When Malheur Wildlife Refuge was occupied last January, Zach and Jake Klonoski set up a donation site for four organizations whose values were as contrary to the values of the occupiers as possible: Friends of Malheur, the Paiute Tribe, Americans for Social Responsibility (Gabby Giffords and Mark Kelly’s effort to change the makeup of Congress to make what most of think are commonsense laws regarding background checks), and the Southern Poverty Law Center. One made a pledge, which would be multiplied by the number of days the occupation lasted. In other words, the longer the occupation lasted, the more the occupiers were funding organizations they hated. A total of 1643 of us contributed nearly $136,000.

At Vermilion, funding from Access Opportunity Success (AOS), state funds, helps support groups, diversity education, and recreational opportunities for students of color as well as financial assistance awards to individual students (scholarships, textbook awards, assistance with housing deposits.)

AOS Scholarships are one-time awards for students returning for the following fall or students who will be taking summer classes through Vermilion to complete their two year degrees.

Currently, my scholarships at VCC are (1) One in our name that is given to a student, selected by the faculty, who is studying for a career that will involve the wilderness.  It has been awarded for 11 years.  (2) One in conjunction with the Friends of the Boundary Waters.  (3) Three for Veterans, which will this year needs a name.  My wife says I ought to name it after myself.  I said no, but not far below the surface, I need to know that something I did will live on after me.  I don’t know why it should matter since I won’t be around, but it does.

I hadn’t planned on giving any other scholarships, but after hearing about the noose, one way I can fight racism is to do things that are directly contrary to the values of the racists, like supporting a person of color in Ely.

I told Patti that I would cover whatever the College couldn’t cover this year, given that they are subject to funding constraints for the AOS Scholarships.  I will to go back up to Ely next April for the scholarship banquet, to which I haven’t been since 2013.  It’s a long trip, not cheap, but I can tie it into some time in the wilderness, before fishing season, when the lakes are quiet, and campsites haven’t been visited in 7 months.  I know exactly where I want to go.  Two or three days later, I’ll come out of the woods, shower at VCC, and wait around for the banquet that night at the Grand Ely Lodge.  I get considerable pleasure out of hearing my name being called to present my scholarship and the little buzz in the room when the audience is told I’m from Eugene, Oregon.  (There was a buzz with Tucson, Arizona, when I lived there.)

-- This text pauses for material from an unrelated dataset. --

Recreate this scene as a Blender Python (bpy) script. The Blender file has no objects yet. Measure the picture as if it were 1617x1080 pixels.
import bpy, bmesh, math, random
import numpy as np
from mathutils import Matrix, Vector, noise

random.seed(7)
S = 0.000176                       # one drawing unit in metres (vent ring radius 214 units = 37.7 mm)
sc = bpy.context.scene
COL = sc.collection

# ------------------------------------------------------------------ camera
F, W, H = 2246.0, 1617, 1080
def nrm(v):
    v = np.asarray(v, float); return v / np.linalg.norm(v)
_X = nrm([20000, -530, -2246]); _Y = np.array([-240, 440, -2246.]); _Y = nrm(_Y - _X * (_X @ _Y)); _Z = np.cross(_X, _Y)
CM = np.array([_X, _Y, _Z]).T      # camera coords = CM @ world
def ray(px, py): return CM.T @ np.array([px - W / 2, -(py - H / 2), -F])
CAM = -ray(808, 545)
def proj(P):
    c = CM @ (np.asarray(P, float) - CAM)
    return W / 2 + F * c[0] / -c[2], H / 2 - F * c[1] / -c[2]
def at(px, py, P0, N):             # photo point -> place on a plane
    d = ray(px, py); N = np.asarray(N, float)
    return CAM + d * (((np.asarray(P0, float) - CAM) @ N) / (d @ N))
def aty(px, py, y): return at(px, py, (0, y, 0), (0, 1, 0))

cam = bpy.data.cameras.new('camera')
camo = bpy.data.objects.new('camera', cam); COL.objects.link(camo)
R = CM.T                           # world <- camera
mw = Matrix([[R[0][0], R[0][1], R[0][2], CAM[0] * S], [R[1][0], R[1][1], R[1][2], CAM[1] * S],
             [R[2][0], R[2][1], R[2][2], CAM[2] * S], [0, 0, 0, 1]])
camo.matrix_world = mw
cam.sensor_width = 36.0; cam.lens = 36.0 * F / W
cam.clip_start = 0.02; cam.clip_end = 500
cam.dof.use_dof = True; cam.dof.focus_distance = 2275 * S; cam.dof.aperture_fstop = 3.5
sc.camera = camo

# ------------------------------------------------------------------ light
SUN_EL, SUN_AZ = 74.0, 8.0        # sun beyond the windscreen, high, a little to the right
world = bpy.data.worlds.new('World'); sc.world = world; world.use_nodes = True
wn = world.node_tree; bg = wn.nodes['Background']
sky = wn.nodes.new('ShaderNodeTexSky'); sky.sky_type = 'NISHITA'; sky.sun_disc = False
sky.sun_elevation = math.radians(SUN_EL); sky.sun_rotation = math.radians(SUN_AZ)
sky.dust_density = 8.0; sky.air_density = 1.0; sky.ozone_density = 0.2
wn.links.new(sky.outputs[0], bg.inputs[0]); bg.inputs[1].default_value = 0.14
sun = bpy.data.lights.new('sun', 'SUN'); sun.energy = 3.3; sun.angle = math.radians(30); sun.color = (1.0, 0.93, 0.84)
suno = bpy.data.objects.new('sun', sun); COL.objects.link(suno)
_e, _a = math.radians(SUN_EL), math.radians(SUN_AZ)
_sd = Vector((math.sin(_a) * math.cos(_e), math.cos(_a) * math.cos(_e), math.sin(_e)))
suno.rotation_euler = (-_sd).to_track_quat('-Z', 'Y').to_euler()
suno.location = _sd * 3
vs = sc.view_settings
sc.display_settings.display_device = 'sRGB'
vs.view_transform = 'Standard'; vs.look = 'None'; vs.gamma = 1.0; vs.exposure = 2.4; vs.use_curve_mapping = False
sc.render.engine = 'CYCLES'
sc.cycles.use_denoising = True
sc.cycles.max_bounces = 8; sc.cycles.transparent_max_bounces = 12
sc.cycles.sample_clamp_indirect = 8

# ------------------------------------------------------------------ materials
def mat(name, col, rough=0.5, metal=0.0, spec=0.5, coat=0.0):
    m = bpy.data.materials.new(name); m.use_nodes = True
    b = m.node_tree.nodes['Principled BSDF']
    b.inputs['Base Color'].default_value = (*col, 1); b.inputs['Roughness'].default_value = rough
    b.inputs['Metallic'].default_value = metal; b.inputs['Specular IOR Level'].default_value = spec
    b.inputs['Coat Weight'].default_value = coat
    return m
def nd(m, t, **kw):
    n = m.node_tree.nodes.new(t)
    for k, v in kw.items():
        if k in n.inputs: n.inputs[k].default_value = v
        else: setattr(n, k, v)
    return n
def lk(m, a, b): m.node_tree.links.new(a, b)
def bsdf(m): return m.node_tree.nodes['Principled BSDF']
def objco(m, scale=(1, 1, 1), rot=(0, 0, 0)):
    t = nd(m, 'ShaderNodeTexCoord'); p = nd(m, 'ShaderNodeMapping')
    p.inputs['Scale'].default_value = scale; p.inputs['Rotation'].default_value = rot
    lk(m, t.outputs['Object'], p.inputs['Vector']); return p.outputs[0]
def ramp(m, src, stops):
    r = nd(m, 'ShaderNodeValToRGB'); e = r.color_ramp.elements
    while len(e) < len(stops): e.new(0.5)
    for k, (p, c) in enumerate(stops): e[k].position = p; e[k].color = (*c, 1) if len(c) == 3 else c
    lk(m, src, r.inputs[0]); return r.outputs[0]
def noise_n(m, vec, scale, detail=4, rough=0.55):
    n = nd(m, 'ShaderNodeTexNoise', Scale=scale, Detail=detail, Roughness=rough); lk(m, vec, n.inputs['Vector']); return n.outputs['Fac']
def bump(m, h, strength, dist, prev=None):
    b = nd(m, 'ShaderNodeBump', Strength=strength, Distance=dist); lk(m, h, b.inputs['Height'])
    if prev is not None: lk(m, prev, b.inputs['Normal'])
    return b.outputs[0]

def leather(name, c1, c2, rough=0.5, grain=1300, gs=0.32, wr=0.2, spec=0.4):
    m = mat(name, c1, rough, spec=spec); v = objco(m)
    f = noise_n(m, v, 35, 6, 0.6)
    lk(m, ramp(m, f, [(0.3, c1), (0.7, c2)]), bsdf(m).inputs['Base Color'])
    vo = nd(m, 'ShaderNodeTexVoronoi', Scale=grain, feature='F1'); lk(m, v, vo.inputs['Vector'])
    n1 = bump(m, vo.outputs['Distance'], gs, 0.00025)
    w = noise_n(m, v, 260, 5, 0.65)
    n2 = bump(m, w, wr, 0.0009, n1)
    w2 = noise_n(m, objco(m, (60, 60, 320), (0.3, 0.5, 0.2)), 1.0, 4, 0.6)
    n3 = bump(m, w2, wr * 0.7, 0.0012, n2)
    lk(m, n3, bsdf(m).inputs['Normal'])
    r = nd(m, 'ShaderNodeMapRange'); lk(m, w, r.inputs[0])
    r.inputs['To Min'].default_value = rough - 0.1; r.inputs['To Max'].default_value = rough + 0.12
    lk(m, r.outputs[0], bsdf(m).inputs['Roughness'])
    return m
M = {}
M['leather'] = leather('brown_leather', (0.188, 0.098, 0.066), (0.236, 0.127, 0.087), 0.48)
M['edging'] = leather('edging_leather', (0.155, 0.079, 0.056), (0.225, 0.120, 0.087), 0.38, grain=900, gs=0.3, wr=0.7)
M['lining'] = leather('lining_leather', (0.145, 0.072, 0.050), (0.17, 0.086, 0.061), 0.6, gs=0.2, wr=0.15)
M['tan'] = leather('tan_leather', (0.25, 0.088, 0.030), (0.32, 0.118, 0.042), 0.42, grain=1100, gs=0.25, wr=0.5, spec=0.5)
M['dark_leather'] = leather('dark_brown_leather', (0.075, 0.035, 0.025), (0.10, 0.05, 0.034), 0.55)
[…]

Oregon will probably be pronounced wrong.  I’m not a native, so I won’t correct it.  Don’t laugh; one VCC alumnus, a guest speaker in 2012, was from Portland, and the first thing he said when he began to talk was how to pronounce the state’s name.  Oregonians are like that.

In any case, I will have a smile on my face as I do one concrete thing that sticks it to the racists.  No, it’s not huge, but you see, I’m doing something positive. That’s important.  Positive stuff matters.  Do a lot of it. It doesn’t have to be a scholarship.  It might just be a letter to the editor, or calling people out who state racist, sexist, derogatory comments that have no place in civilized society.  If we don’t do this, and don’t it soon, we risk be dragged through the mud of fascism and taking the whole world with us.

Not only will I feel better, one more young person will have money he or she didn’t plan on having, I will be in the woods in late April, and my subsequent September trip will equalize the number of canoe trips in the Boundary Waters-Quetico with my age. Don’t laugh.  I find that important, too.